Fnac Darty jumped 5.66 percent as insurance broker SFAM bought a minority stake in the consumer electronics chain.

In London, Tullow Oil climbed 1.36 percent after posting its first annual profit in three years.

Utility giant Severn Trent advanced 3.00 percent after reaffirming its full-year guidance.

Homebuilder Redrow rallied 5.39 percent as it posted record profits and revenues for the first half of its financial year.

Vestas Wind Systems jumped 3.39 percent in Copenhagen after the wind turbine maker said it would initiate a new share buy-back program of DKK 1.5 billion shortly.

Brewer Carlsberg tumbled 3.28 percent after its 2017 sales came in below analysts' expectations.

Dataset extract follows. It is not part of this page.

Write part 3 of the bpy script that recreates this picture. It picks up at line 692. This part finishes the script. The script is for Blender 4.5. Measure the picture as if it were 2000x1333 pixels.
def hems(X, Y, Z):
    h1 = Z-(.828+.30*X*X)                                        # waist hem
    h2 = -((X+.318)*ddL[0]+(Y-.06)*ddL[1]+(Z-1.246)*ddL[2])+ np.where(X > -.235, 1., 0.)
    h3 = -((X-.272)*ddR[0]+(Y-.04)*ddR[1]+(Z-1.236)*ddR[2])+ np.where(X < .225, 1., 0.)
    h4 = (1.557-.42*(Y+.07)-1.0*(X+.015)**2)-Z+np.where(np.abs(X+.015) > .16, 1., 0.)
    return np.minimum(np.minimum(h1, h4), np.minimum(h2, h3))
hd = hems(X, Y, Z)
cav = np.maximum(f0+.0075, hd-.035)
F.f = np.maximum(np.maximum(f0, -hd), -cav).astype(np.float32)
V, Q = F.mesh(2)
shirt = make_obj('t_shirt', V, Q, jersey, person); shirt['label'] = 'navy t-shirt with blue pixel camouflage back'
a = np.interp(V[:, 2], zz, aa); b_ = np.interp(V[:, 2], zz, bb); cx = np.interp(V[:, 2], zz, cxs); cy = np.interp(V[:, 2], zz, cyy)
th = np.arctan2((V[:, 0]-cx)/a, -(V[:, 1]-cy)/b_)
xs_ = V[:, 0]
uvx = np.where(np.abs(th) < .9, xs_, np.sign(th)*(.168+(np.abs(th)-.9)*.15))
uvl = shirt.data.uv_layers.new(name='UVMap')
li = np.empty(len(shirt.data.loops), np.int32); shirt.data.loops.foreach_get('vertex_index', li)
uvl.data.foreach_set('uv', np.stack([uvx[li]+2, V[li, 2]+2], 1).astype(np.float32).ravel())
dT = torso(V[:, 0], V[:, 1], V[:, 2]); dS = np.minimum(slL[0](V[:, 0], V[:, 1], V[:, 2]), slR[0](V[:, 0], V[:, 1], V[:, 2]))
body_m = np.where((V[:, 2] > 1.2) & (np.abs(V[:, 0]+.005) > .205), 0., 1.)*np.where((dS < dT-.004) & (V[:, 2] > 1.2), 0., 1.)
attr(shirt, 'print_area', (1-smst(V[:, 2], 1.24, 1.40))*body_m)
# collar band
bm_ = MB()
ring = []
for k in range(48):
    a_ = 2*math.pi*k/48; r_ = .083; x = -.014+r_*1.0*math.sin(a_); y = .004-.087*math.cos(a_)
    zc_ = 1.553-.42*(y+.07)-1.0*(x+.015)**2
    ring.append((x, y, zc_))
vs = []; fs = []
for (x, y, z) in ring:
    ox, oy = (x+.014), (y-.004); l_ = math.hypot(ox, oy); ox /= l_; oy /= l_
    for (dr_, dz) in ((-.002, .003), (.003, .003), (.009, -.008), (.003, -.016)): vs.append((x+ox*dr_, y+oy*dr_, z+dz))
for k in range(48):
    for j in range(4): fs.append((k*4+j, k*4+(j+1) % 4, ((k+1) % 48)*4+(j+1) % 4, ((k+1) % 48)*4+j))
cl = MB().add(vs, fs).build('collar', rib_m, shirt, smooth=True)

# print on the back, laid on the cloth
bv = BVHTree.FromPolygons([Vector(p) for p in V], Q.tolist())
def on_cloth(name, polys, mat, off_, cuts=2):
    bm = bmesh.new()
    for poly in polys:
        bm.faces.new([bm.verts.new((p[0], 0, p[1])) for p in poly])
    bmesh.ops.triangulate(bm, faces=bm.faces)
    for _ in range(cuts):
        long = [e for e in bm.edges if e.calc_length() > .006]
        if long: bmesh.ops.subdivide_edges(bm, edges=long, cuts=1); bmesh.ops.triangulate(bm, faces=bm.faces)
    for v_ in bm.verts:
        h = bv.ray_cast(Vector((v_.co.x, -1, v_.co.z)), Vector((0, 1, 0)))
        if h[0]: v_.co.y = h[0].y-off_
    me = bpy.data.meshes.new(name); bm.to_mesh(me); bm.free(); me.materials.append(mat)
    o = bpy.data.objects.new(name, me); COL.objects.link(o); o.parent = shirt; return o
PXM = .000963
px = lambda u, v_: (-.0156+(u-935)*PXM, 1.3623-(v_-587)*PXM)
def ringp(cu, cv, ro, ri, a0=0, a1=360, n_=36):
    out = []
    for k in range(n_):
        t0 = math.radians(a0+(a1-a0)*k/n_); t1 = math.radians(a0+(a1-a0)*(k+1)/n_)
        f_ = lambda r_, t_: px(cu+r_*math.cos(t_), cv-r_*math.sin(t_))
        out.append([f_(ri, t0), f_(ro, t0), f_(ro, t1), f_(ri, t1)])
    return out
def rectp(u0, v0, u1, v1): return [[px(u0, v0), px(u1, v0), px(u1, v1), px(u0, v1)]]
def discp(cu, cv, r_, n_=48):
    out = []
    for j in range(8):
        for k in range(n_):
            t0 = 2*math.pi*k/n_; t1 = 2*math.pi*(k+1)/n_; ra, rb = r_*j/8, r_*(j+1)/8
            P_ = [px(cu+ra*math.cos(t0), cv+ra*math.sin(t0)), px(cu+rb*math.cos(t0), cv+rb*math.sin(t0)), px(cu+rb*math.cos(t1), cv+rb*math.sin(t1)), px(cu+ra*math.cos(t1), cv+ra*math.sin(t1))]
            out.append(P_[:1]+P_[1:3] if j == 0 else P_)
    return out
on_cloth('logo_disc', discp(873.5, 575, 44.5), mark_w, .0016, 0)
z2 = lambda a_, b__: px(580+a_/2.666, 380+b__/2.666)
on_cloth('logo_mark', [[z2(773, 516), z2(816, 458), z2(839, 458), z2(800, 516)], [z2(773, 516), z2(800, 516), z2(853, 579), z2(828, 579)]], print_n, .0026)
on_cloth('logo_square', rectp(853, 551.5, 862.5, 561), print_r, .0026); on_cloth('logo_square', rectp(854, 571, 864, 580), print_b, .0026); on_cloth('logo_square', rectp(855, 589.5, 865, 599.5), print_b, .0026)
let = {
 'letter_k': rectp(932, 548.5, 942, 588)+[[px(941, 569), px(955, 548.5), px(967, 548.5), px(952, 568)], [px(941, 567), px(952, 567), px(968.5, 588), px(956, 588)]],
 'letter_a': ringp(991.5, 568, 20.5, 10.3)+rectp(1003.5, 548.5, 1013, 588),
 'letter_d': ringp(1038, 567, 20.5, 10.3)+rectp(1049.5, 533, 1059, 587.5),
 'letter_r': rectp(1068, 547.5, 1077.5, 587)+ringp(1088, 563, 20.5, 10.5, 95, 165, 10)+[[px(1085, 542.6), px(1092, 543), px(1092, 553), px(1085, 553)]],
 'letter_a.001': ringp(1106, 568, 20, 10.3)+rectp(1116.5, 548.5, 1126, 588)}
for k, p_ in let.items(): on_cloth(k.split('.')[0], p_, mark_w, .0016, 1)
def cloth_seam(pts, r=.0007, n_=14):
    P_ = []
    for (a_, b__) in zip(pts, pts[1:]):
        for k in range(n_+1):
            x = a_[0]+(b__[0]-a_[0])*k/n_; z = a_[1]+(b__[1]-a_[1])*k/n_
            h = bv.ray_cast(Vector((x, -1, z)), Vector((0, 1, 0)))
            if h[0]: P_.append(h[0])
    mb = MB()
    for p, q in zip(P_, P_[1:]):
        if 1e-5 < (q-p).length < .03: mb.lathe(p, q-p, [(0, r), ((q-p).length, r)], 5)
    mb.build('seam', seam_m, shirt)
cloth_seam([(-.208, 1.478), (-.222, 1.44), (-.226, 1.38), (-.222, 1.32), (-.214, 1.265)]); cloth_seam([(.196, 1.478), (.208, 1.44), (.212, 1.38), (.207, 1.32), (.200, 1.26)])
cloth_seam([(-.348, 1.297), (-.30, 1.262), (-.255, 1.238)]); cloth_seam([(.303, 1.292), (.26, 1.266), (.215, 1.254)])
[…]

ABN Amro dropped 3.39 percent in Amsterdam. After posting better-than-expected quarterly earnings, the bank said that new banking regulations will have a significant impact on its risk profile.

Statoil climbed 4.61 percent in Oslo after its fourth-quarter earnings topped forecasts.

Germany's industrial production declined in December but the momentum was strong throughout the year 2017. Industrial output slid 0.6 percent month-on-month in December, in contrast to a revised 3.1 percent rise in November, data from Destatis showed Wednesday. Output was forecast to drop 0.5 percent.

French foreign trade gap narrowed notably in December, as exports grew much faster than imports, data from the customs office showed Wednesday. The trade deficit fell to EUR 3.5 billion in December from EUR 5.6 billion in November. Moreover, this was the lowest trade surplus of the year.

The French current account gap widened slightly in the three months ended December, data from the Bank of France showed Wednesday. The current account deficit rose to EUR 6.7 billion in the fourth quarter from EUR 6.2 billion in the third quarter.

UK house prices decreased for the second straight month in January, data from the Lloyds bank subsidiary Halifax and IHS Markit showed Wednesday. House prices fell unexpectedly by 0.6 percent in January from December, when they were down 0.8 percent. Prices were forecast to climb 0.2 percent.